To play ‘Devil’s Advocate’, yes, there are plenty of women who purposely shift their hips and pucker their lips as they pass by groups of men on the street to attract those catcalls and boost their self-confidence. However, what about the women who just want to go to the gym without being approached or harassed? Or buy a coffee? Walk their dog? Celebrate a friend’s birthday with a night on the town? Men need to understand how insanely scary it is to have a complete stranger purposefully walk next to you from one block to the next without saying a word – or saying too many, not knowing whether he’s about to pull you aside in an alley or whether he’s emotionally unstable and can’t comprehend the words “I’m not interested, thank you.”

It’s not something that men may have experienced from the opposite sex, but it carries strikingly similar emotions to that of being unnecessarily approached by authorities.

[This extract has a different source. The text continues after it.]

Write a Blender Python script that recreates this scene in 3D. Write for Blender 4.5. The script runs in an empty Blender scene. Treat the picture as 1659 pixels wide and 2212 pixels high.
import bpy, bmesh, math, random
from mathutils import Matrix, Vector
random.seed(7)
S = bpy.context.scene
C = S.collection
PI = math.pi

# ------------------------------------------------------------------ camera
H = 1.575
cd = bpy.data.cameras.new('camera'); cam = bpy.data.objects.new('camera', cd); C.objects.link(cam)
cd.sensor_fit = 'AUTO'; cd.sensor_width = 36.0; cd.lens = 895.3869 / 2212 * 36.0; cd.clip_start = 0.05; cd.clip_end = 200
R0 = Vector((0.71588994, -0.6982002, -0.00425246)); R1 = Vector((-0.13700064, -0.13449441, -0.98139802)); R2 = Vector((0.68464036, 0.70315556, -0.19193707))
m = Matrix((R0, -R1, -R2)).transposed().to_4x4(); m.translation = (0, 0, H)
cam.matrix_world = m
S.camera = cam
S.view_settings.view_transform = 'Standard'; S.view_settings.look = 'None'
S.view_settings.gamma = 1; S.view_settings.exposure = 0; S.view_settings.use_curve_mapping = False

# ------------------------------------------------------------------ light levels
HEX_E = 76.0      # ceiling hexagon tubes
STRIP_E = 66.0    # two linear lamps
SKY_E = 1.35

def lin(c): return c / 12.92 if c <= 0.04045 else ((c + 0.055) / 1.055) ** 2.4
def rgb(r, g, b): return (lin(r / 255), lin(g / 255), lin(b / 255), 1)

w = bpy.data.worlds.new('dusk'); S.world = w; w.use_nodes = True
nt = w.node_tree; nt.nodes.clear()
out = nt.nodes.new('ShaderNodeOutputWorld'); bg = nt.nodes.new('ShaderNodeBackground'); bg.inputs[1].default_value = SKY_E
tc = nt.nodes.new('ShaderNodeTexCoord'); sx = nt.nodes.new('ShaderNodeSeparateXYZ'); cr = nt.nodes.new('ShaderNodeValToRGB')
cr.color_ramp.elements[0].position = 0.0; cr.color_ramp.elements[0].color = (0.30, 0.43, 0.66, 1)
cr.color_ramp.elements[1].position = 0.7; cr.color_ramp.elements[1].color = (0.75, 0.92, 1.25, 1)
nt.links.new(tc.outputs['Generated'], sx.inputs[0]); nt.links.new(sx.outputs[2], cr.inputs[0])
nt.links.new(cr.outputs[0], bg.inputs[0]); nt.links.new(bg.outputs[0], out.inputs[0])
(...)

Fear. Anxiety. Vulnerability. Frustration. If hetero men were complimented, catcalled and harassed by gay men constantly would they feel the need to say “thank you” or feel the obligation to speak to them? If they continued walking and ignored them, wouldn’t that be “rude”? Unwanted attention is just that. UNWANTED.

I recently read a quote that said, “What most men fear about prison is what many women fear about walking in the streets.” Today’s society is filled with men that treat street harassment like an acceptable action, feel that they’re entitled to a response from a woman or even justify rape based on what clothing a woman may have worn that day. While men are consistently speaking about getting “curved”, the bigger issue at hand is who said a woman is obligated to respond to them? This is a basic human rights issue, no one deserves to be treated in this manner.

Respect warrants respect. If you approach someone respectfully, you deserve a respectful response back – but that doesn’t mean you’re necessarily OWED it. Unfortunately, like in many cases of street harassment, the men in this video didn’t say so much as “Excuse me, miss.” In what world do we live in that we’ve allowed men to suddenly believe a “Hi sexy” equates to an owed conversation? It doesn’t.

It’s time men stop minimizing the experiences of women and acknowledge that this is – whether you want to own up to it or not – harassment. Being forced into a conversation purely out of fear of reprisal or violence shouldn’t be something men think they’re entitled to nor should they feel like they “won” merely because we might placate them in the hopes we survive the encounter.